Exercise brief
Extract the listing below in full, unchanged.

Dataset excerpt
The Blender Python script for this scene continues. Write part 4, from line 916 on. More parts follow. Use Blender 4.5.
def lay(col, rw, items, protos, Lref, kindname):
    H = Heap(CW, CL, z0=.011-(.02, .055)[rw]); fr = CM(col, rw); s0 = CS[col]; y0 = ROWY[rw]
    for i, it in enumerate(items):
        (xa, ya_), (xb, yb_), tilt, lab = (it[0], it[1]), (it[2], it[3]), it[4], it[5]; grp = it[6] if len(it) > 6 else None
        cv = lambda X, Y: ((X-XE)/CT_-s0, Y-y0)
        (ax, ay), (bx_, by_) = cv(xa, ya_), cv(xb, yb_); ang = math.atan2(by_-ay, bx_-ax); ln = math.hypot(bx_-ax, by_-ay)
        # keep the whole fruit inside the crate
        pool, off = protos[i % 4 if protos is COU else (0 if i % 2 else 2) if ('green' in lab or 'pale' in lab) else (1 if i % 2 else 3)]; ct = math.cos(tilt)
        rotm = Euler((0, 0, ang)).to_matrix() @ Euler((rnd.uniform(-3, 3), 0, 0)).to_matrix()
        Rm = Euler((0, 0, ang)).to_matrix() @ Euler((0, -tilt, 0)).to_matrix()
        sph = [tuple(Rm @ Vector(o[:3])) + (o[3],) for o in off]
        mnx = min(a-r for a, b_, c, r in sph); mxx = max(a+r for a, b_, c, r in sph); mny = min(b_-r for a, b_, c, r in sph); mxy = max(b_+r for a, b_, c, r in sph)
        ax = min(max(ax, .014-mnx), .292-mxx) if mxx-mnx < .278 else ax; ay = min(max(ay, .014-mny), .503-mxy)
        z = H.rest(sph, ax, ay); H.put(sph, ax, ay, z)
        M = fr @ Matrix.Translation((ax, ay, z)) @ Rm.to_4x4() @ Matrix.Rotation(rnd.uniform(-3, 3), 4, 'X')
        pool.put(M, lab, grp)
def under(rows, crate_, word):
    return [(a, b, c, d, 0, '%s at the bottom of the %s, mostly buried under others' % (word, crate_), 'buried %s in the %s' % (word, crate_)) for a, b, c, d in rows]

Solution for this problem
The Blender Python script for this scene continues. Write part 4, from line 916 on. More parts follow. Use Blender 4.5.
def lay(col, rw, items, protos, Lref, kindname):
    H = Heap(CW, CL, z0=.011-(.02, .055)[rw]); fr = CM(col, rw); s0 = CS[col]; y0 = ROWY[rw]
    for i, it in enumerate(items):
        (xa, ya_), (xb, yb_), tilt, lab = (it[0], it[1]), (it[2], it[3]), it[4], it[5]; grp = it[6] if len(it) > 6 else None
        cv = lambda X, Y: ((X-XE)/CT_-s0, Y-y0)
        (ax, ay), (bx_, by_) = cv(xa, ya_), cv(xb, yb_); ang = math.atan2(by_-ay, bx_-ax); ln = math.hypot(bx_-ax, by_-ay)
        # keep the whole fruit inside the crate
        pool, off = protos[i % 4 if protos is COU else (0 if i % 2 else 2) if ('green' in lab or 'pale' in lab) else (1 if i % 2 else 3)]; ct = math.cos(tilt)
        rotm = Euler((0, 0, ang)).to_matrix() @ Euler((rnd.uniform(-3, 3), 0, 0)).to_matrix()
        Rm = Euler((0, 0, ang)).to_matrix() @ Euler((0, -tilt, 0)).to_matrix()
        sph = [tuple(Rm @ Vector(o[:3])) + (o[3],) for o in off]
        mnx = min(a-r for a, b_, c, r in sph); mxx = max(a+r for a, b_, c, r in sph); mny = min(b_-r for a, b_, c, r in sph); mxy = max(b_+r for a, b_, c, r in sph)
        ax = min(max(ax, .014-mnx), .292-mxx) if mxx-mnx < .278 else ax; ay = min(max(ay, .014-mny), .503-mxy)
        z = H.rest(sph, ax, ay); H.put(sph, ax, ay, z)
        M = fr @ Matrix.Translation((ax, ay, z)) @ Rm.to_4x4() @ Matrix.Rotation(rnd.uniform(-3, 3), 4, 'X')
        pool.put(M, lab, grp)
def under(rows, crate_, word):
    return [(a, b, c, d, 0, '%s at the bottom of the %s, mostly buried under others' % (word, crate_), 'buried %s in the %s' % (word, crate_)) for a, b, c, d in rows]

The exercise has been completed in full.